Moody's Investors Service says that steel producers in Asia will see their overall earnings in 2016 fall to levels even lower than the weak results reported in 2015.

Production volumes and spreads will contract further, against the backdrop of oversupply and the resulting low prices.

"Debt leverage for rated Asian steel producers in 2016 will remain high in 2016, after increasing significantly in 2015," says Jiming Zou, a Moody's Vice President and Senior Analyst.

"Nevertheless, the levels in 2016 will likely fall year-over-year due to corporate austerity measures."

Zou points out that such expectations for the steel sector led to Moody's taking negative rating actions on most steel companies in recent weeks.

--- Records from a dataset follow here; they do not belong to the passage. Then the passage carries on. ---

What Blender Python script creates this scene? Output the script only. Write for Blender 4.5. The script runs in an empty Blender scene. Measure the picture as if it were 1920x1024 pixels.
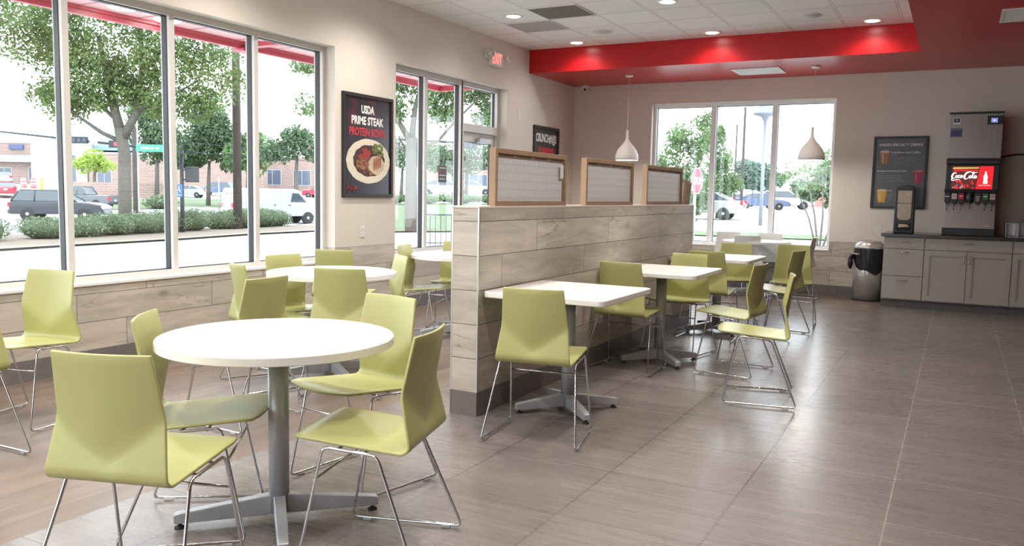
import bpy, bmesh, math, random
from mathutils import Vector, Matrix
random.seed(7)
sc = bpy.context.scene
col = sc.collection
PI = math.pi
R = math.radians

# ------------------------------------------------------------------ camera
cd = bpy.data.cameras.new('camera')
cd.sensor_width = 36.0
cd.lens = 36.0 * 1552.4 / 1920.0
cd.clip_start = 0.05
cd.clip_end = 600
cam = bpy.data.objects.new('camera', cd)
col.objects.link(cam)
yaw, pitch, roll = 0.49142, -0.09554, 0.019467
fwd = Vector((-math.sin(yaw) * math.cos(pitch), math.cos(yaw) * math.cos(pitch), math.sin(pitch)))
rt0 = Vector((math.cos(yaw), math.sin(yaw), 0))
up0 = rt0.cross(fwd)
rgt = math.cos(roll) * rt0 + math.sin(roll) * up0
upv = -math.sin(roll) * rt0 + math.cos(roll) * up0
cam.matrix_world = Matrix(((rgt.x, upv.x, -fwd.x, 0), (rgt.y, upv.y, -fwd.y, 0), (rgt.z, upv.z, -fwd.z, 1.336), (0, 0, 0, 1)))
sc.camera = cam

# ------------------------------------------------------------------ world, exposure
w = bpy.data.worlds.new('overcast_sky')
sc.world = w
w.use_nodes = True
nt = w.node_tree
bg = nt.nodes['Background']
SKY = 2.7
tc = nt.nodes.new('ShaderNodeTexCoord')
sx = nt.nodes.new('ShaderNodeSeparateXYZ')
nt.links.new(tc.outputs['Generated'], sx.inputs[0])
rp = nt.nodes.new('ShaderNodeValToRGB')
rp.color_ramp.elements[0].position = 0.0
rp.color_ramp.elements[0].color = (0.93, 0.96, 1.0, 1)
rp.color_ramp.elements[1].position = 0.7
rp.color_ramp.elements[1].color = (0.80, 0.90, 1.0, 1)
nt.links.new(sx.outputs['Z'], rp.inputs[0])
nt.links.new(rp.outputs[0], bg.inputs[0])
bg.inputs[1].default_value = SKY
sc.view_settings.view_transform = 'Standard'
sc.view_settings.look = 'None'
sc.view_settings.exposure = 0.95
sc.view_settings.gamma = 1.0
sc.view_settings.use_curve_mapping = False
try:
    sc.cycles.max_bounces = 8
    sc.cycles.diffuse_bounces = 5
    sc.cycles.glossy_bounces = 4
    sc.cycles.transparent_max_bounces = 24
    sc.cycles.caustics_reflective = False
    sc.cycles.caustics_refractive = False
    sc.cycles.sample_clamp_indirect = 6.0
except Exception:
    pass


def portal(loc, rot, sx_, sy_):
    l = bpy.data.lights.new('daylight_portal', 'AREA')
    l.shape = 'RECTANGLE'
    l.size = sx_
    l.size_y = sy_
    l.cycles.is_portal = True
    o = bpy.data.objects.new('daylight_portal', l)
    col.objects.link(o)
    o.location = loc
    o.rotation_euler = rot
    return o


portal((-5.78, 3.75, 1.68), (0, R(-90), 0), 2.1, 5.5)
portal((-5.78, -1.45, 1.68), (0, R(-90), 0), 2.1, 3.9)
portal((-2.85, -4.2, 1.68), (R(90), 0, 0), 4.1, 2.1)
portal((-5.78, 8.77, 1.4), (0, R(-90), 0), 2.7, 2.55)
portal((-2.88, 12.42, 1.68), (R(-90), 0, 0), 2.65, 2.1)

# ------------------------------------------------------------------ helpers


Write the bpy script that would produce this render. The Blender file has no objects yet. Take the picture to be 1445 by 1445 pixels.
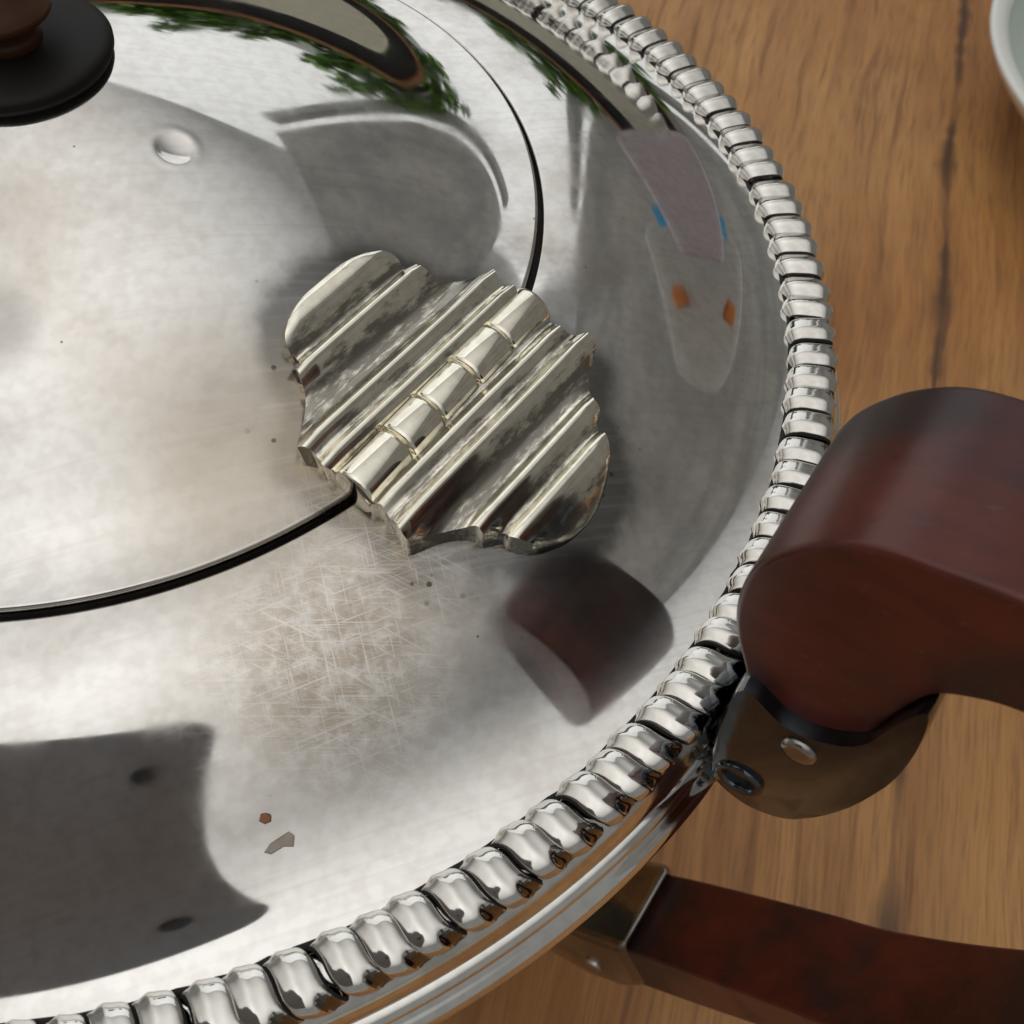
import bpy, bmesh, math, random
import numpy as np
from mathutils import Vector, Matrix

random.seed(7)
rng = np.random.default_rng(11)
U = 0.07            # metres per modelling unit (inner radius of the teapot's rim)
TZ = 2.1            # height of the rim above the table, in units
sc = bpy.context.scene
col = sc.collection

# ------------------------------------------------------------------ camera
CAM = np.array([0.61293, -1.07260, 1.10725])
RR = np.array([0.99863792, 0.044194, 0.02773435])
UU = np.array([-0.0521757, 0.84586891, 0.53083282])
FF = np.array([0.0, 0.53155684, -0.84702262])
def W(p):           # modelling units -> world metres (table top at z = 0)
    return Vector((p[0]*U, p[1]*U, (p[2]+TZ)*U))
cd = bpy.data.cameras.new('camera')
cam = bpy.data.objects.new('camera', cd)
col.objects.link(cam)
m = Matrix(((RR[0], UU[0], -FF[0]), (RR[1], UU[1], -FF[1]), (RR[2], UU[2], -FF[2]))).to_4x4()
m.translation = W(CAM)
cam.matrix_world = m
cd.sensor_width = 36.0
cd.lens = 36.0
cd.clip_start = 0.005
cd.clip_end = 100
cd.dof.use_dof = True
cd.dof.focus_distance = 1.26*U
cd.dof.aperture_fstop = 80.0
sc.camera = cam

# ------------------------------------------------------------------ light
w = bpy.data.worlds.new('World')
sc.world = w
w.use_nodes = True
bg = w.node_tree.nodes['Background']
bg.inputs[0].default_value = (0.80, 0.81, 0.80, 1)
bg.inputs[1].default_value = 0.29

def area(name, az, el, dist, sx, sy, power, color, spread=180, target=(0, 0, 0.1)):
    d = np.array([math.cos(math.radians(az))*math.cos(math.radians(el)),
                  math.sin(math.radians(az))*math.cos(math.radians(el)), math.sin(math.radians(el))])
    L = bpy.data.lights.new(name, 'AREA')
    L.shape = 'RECTANGLE'
    L.size = sx; L.size_y = sy
    L.energy = power
    L.color = color
    L.spread = math.radians(spread)
    o = bpy.data.objects.new(name, L)
    col.objects.link(o)
    c = W(np.array(target))
    o.location = c + Vector(d)*dist
    o.rotation_euler = Vector(-d).to_track_quat('-Z', 'Y').to_euler()
    return o
area('skylight_lamp', -145, 76, 1.9, 5.6, 5.6, 33, (1, 0.985, 0.96), 112)
area('window_lamp', 106, 31, 2.6, 4.2, 1.75, 7.6, (0.97, 0.99, 1.0), 118)

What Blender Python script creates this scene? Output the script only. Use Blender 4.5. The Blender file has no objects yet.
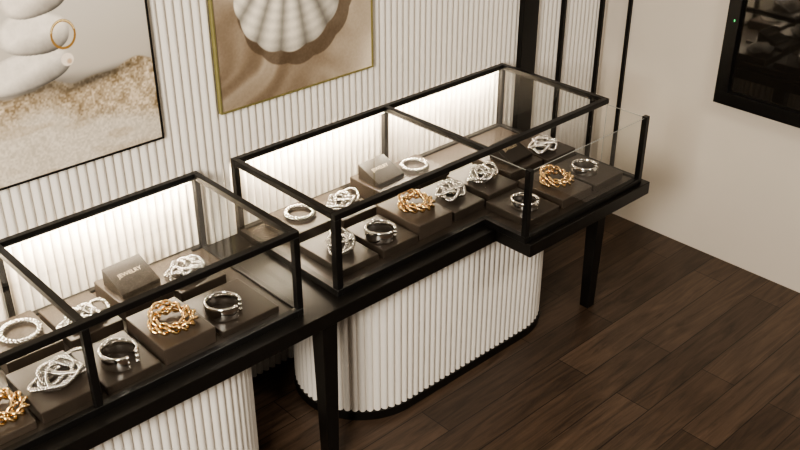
import bpy, math
import numpy as np
from mathutils import Vector

# ------------------------------------------------------------------ helpers
def lin(c):
    c = np.asarray(c, float) / 255.0
    return np.where(c <= 0.04045, c / 12.92, ((c + 0.055) / 1.055) ** 2.4)

def mat(name, col, rough=0.5, metal=0.0, spec=0.5, noise=0.0, nscale=40.0, bump=0.0, emit=None, estr=0.0, coat=0.0):
    m = bpy.data.materials.new(name); m.use_nodes = True
    nt = m.node_tree; b = nt.nodes['Principled BSDF']
    b.inputs['Base Color'].default_value = (*col, 1)
    b.inputs['Roughness'].default_value = rough
    b.inputs['Metallic'].default_value = metal
    b.inputs['Specular IOR Level'].default_value = spec
    b.inputs['Coat Weight'].default_value = coat
    if emit:
        b.inputs['Emission Color'].default_value = (*emit, 1)
        b.inputs['Emission Strength'].default_value = estr
    if noise > 0 or bump > 0:
        tc = nt.nodes.new('ShaderNodeTexCoord')
        n = nt.nodes.new('ShaderNodeTexNoise'); n.inputs['Scale'].default_value = nscale
        n.inputs['Detail'].default_value = 4
        nt.links.new(tc.outputs['Object'], n.inputs['Vector'])
        if noise > 0:
            r = nt.nodes.new('ShaderNodeMapRange')
            r.inputs['To Min'].default_value = 1 - noise; r.inputs['To Max'].default_value = 1 + noise
            nt.links.new(n.outputs['Fac'], r.inputs['Value'])
            mx = nt.nodes.new('ShaderNodeVectorMath'); mx.operation = 'SCALE'
            mx.inputs[0].default_value = col
            nt.links.new(r.outputs['Result'], mx.inputs['Scale'])
            nt.links.new(mx.outputs['Vector'], b.inputs['Base Color'])
        if bump > 0:
            bp = nt.nodes.new('ShaderNodeBump'); bp.inputs['Strength'].default_value = bump
            bp.inputs['Distance'].default_value = 0.002
            nt.links.new(n.outputs['Fac'], bp.inputs['Height'])
            nt.links.new(bp.outputs['Normal'], b.inputs['Normal'])
    return m

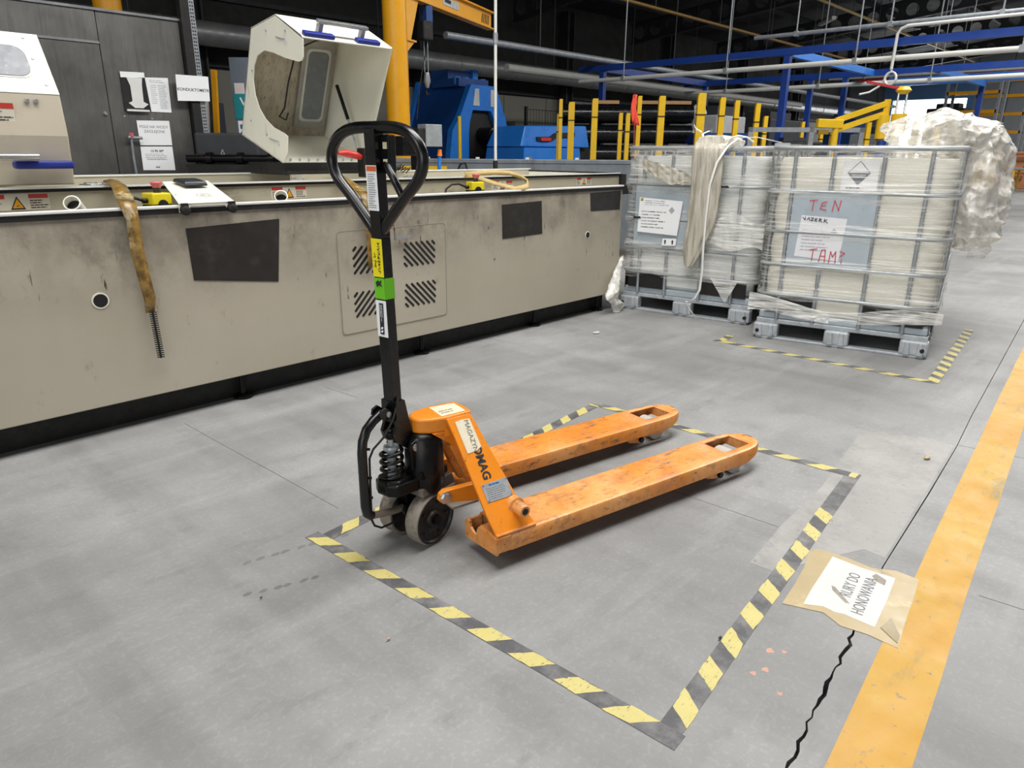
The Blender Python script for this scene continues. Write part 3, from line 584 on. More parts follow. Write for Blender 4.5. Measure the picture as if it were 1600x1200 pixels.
strokes('handwriting', [[(-.040, .010), (-.034, .006), (-.040, .003)], [(-.030, .010), (-.030, .003)], [(-.026, .010), (-.022, .003), (-.018, .010)], [(-.014, .003), (-.014, .010), (-.009, .010), (-.009, .003)], [(-.005, .004), (.001, .010), (.001, .003), (-.005, .004)], [(.006, .010), (.011, .010), (.006, .003), (.011, .003)], [(.015, .003), (.015, .010), (.020, .006), (.015, .006)], [(.024, .010), (.029, .003)], [(.033, .003), (.033, .010), (.038, .010)], [(-.012, -.010), (-.002, -.006), (-.002, -.013)], [(.008, -.012), (.008, -.004), (.018, -.009), (.022, -.004), (.022, -.012)]],
        front(.849), -ZA, SS, .0016, ink, yl_)
blob = MB().prism([(-.012, .0), (-.004, .006), (.002, .003), (.010, .008), (.006, -.004), (.012, -.010), (.0, -.007), (-.008, -.012)], front(.785, 0, .0022), SS, ZA, 0, .0006).build('ink_blot', ink, pt)
MB().prism([(-.007, -.042), (.008, -.042), (.008, .042), (-.007, .042)], front(.689, 0, .0018), SS, ZA, 0, .0006).build('black_box', ink, wl)
print_lines('print', -.038, .010, -.005, .006, 3, front(.689, 0, .0026), -ZA, SS, white, wl, .3, 4)
for k in range(2): MB().prism([(-.004, -.037 + k * .009), (.003, -.037 + k * .009), (.006, -.031 + k * .009), (-.001, -.031 + k * .009)], front(.689, 0, .0026), SS, ZA, 0, .0004).build('emblem', white, wl)
MB().prism([(-.017, .041), (.017, .041), (.017, .053), (-.017, .053)], front(1.023, 0, .0016), SS, ZA, 0, .0005).build('red_header', M('orange_red_print', '#d0622f', .5), il)
print_lines('print', -.014, .014, -.05, .036, 16, front(1.023, 0, .0016), SS, ZA, greyink, il, .3, 6)
# foot pedal bar with its bracket and the cable
pb = MB().tube([S(*q) for q in [(.075, 0, .432), (.105, 0, .418), (.130, 0, .400), (.145, 0, .372), (.150, 0, .34), (.150, 0, .28), (.150, 0, .18), (.146, 0, .156), (.130, 0, .142)]], .0135, 12).build('pedal_bar', black, pt, 50)
MB().tube([S(.132, 0, .143), S(.09, 0, .132), S(.045, 0, .122), S(.012, 0, .118)], .0105, 12).build('worn_pedal_tip', M('bare_worn_tube', '#8a7f74', .5, .3, .15, 14), pb, 50)
for s in (-1, 1):
    c = S(.005, s * .018, .115); MB().cyl(c - SS * .006, c + SS * .006, .019, n=20).build('pedal_eye', blackox, pb, 40)
    MB().prism([(.045, .43), (.075, .452), (.092, .446), (.096, .43), (.082, .414), (.045, .40)], S(0, s * .016, 0), SF, ZA, -.003, .003).build('pedal_clevis', black, pb, bevel=.001)
    c = S(.066, s * .020, .43); MB().cyl(c - SS * .003, c + SS * .003, .008, n=16).build('clevis_pin', chrome, pb, 40)
MB().cyl(S(.005, -.03, .115), S(.005, .045, .115), .008, n=12).build('pedal_axle', M('rusty_pin', '#7a5a45', .5, .4), pb, 40)
for z in (.345, .26, .20): MB().cyl(S(.135, .0, z), S(.128, .008, z), .004, n=8).build('clip', blackox, pb)
cab_ = [(.030, .024, .47), (.042, .028, .45), (.06, .03, .415), (.09, .026, .375), (.122, .014, .345), (.134, .01, .32), (.135, .008, .24), (.135, .006, .165), (.135, .004, .135), (.125, .004, .11), (.10, .004, .092), (.06, .006, .09), (.03, .006, .095)]
MB().tube([S(*q) for q in cab_], .0032, 8).build('cable', blackm, pt, 60)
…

"As demand for steel in China declines further — against the backdrop of slower Chinese economic growth — the country's steel producers will continue to export their giant stockpiles of steel, pressuring prices in Asia," adds Zou. "Anti-dumping measures and safeguard duties will slow Chinese export growth, but overall volumes will remain high."

Zou explains that China accounts for half of all steel production globally, and three-quarters of such production in Asia. It is also a giant steel consumer. Consequently, Chinese steel supply and demand dynamics show significant effects beyond the country's borders.

Moody's analysis is contained in its report "Steel Producers — Asia: Supply Glut and Low Prices Will Reduce Earnings and Keep Leverage High in 2016," and is authored by Zou.

Moody's report says that in 2015, China's apparent steel consumption declined 5% year on year, while net exports grew 25.5%. Moody's expects that steel demand in China will fall another 5% in 2016 and exports will rise by a single-digit percentage.

Moody's says that large steel producers can improve their business scale and market share by acquiring small or inefficient steel producers that become unviable due to the challenging market conditions.

However, in terms of the Chinese market in particular, despite the government's efforts to consolidate the domestic steel industry, there is significant uncertainty over the pace of the capacity reduction and rebalancing of supply and demand in the country.

On specific steel markets, Moody's report says that Chinese producers will underperform those in other parts of Asia, because of the massive supply situation in China.